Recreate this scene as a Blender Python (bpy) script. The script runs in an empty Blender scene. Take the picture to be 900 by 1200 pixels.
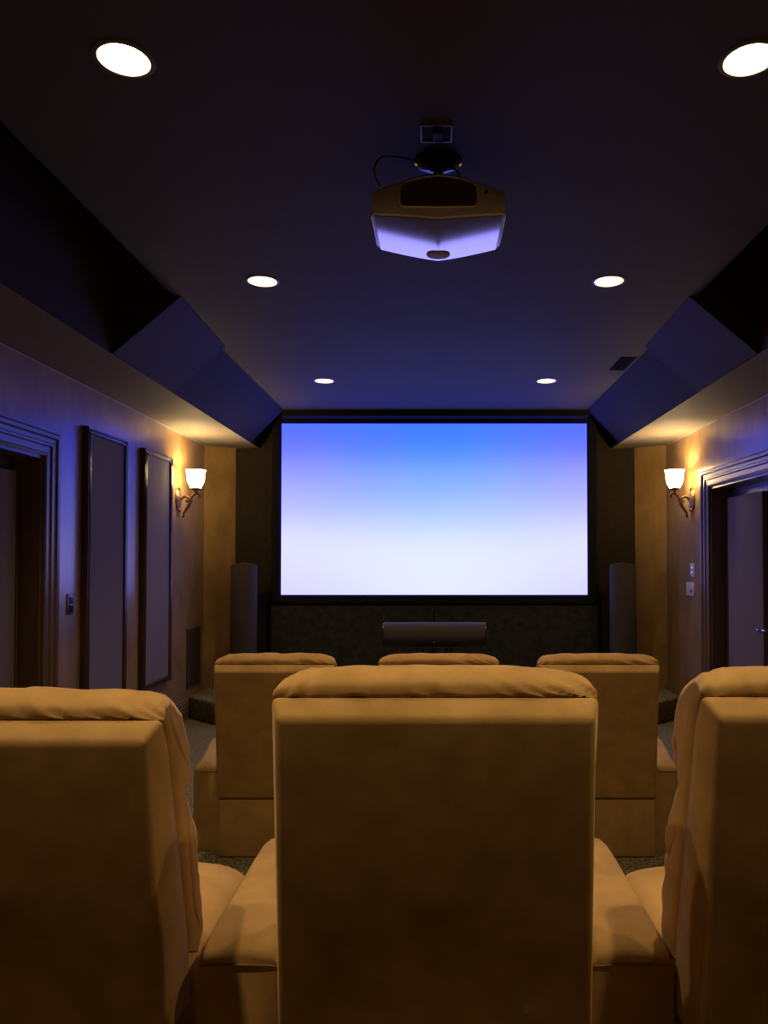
import bpy, bmesh, math
from math import sin, cos, pi, radians, sqrt
from mathutils import Vector, Matrix, noise

S = bpy.context.scene
COL = S.collection

# ---------------------------------------------------------------- camera
cam = bpy.data.cameras.new('camera')
camo = bpy.data.objects.new('camera', cam)
COL.objects.link(camo)
PITCH = 1.3
camo.location = (0, 0, 1.52)
camo.rotation_euler = (radians(90 + PITCH), 0, 0)
cam.sensor_fit = 'HORIZONTAL'
cam.sensor_width = 36
cam.lens = 36
cam.shift_x = -60 / 900
cam.shift_y = (57 - 900 * math.tan(radians(PITCH))) / 900
cam.clip_start = 0.05
S.camera = camo

# ---------------------------------------------------------------- world, exposure
w = bpy.data.worlds.new('night')
S.world = w
w.use_nodes = True
w.node_tree.nodes['Background'].inputs[0].default_value = (0, 0, 0, 1)
w.node_tree.nodes['Background'].inputs[1].default_value = 0
S.view_settings.view_transform = 'Standard'
S.view_settings.look = 'None'
S.view_settings.gamma = 1
S.view_settings.use_curve_mapping = False
S.view_settings.exposure = 0.0

DOWN_W = 73.0        # recessed spots
SCONCE_W = 10.0      # bulbs in the wall sconces
SHADE_E = 40.0       # glow of the frosted shades
SCREEN = 1.0

# ---------------------------------------------------------------- helpers
def link(name, bm, mat, parent=None, smooth=False, angle=None):
    bmesh.ops.recalc_face_normals(bm, faces=bm.faces)
    me = bpy.data.meshes.new(name)
    bm.to_mesh(me)
    bm.free()
    if smooth:
        for p in me.polygons:
            p.use_smooth = True
        if angle:
            me.set_sharp_from_angle(angle=radians(angle))
    if mat:
        me.materials.append(mat)
    o = bpy.data.objects.new(name, me)
    COL.objects.link(o)
    if parent:
        o.parent = parent
    return o

def thing(name, label, cat, loc=(0, 0, 0), rot=(0, 0, 0), group=None):
    o = bpy.data.objects.new(name, None)
    o.empty_display_size = 0.1
    COL.objects.link(o)
    o.location = loc
    o.rotation_euler = rot
    tag(o, label, cat, group)
    return o

def tag(o, label, cat, group=None):
    o['label'] = label
    o['category'] = cat
    if group:
        o['group'] = group
    return o

def struct(name, bm, mat, smooth=False, angle=None, parent=None):
    o = link(name, bm, mat, parent, smooth, angle)
    if not parent:
        o['kind'] = 'structure'
    return o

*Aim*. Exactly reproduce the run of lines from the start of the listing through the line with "COL = S.collection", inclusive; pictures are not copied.

*Result*.
Recreate this scene as a Blender Python (bpy) script. The script runs in an empty Blender scene. Take the picture to be 900 by 1200 pixels.
import bpy, bmesh, math
from math import sin, cos, pi, radians, sqrt
from mathutils import Vector, Matrix, noise

S = bpy.context.scene
COL = S.collection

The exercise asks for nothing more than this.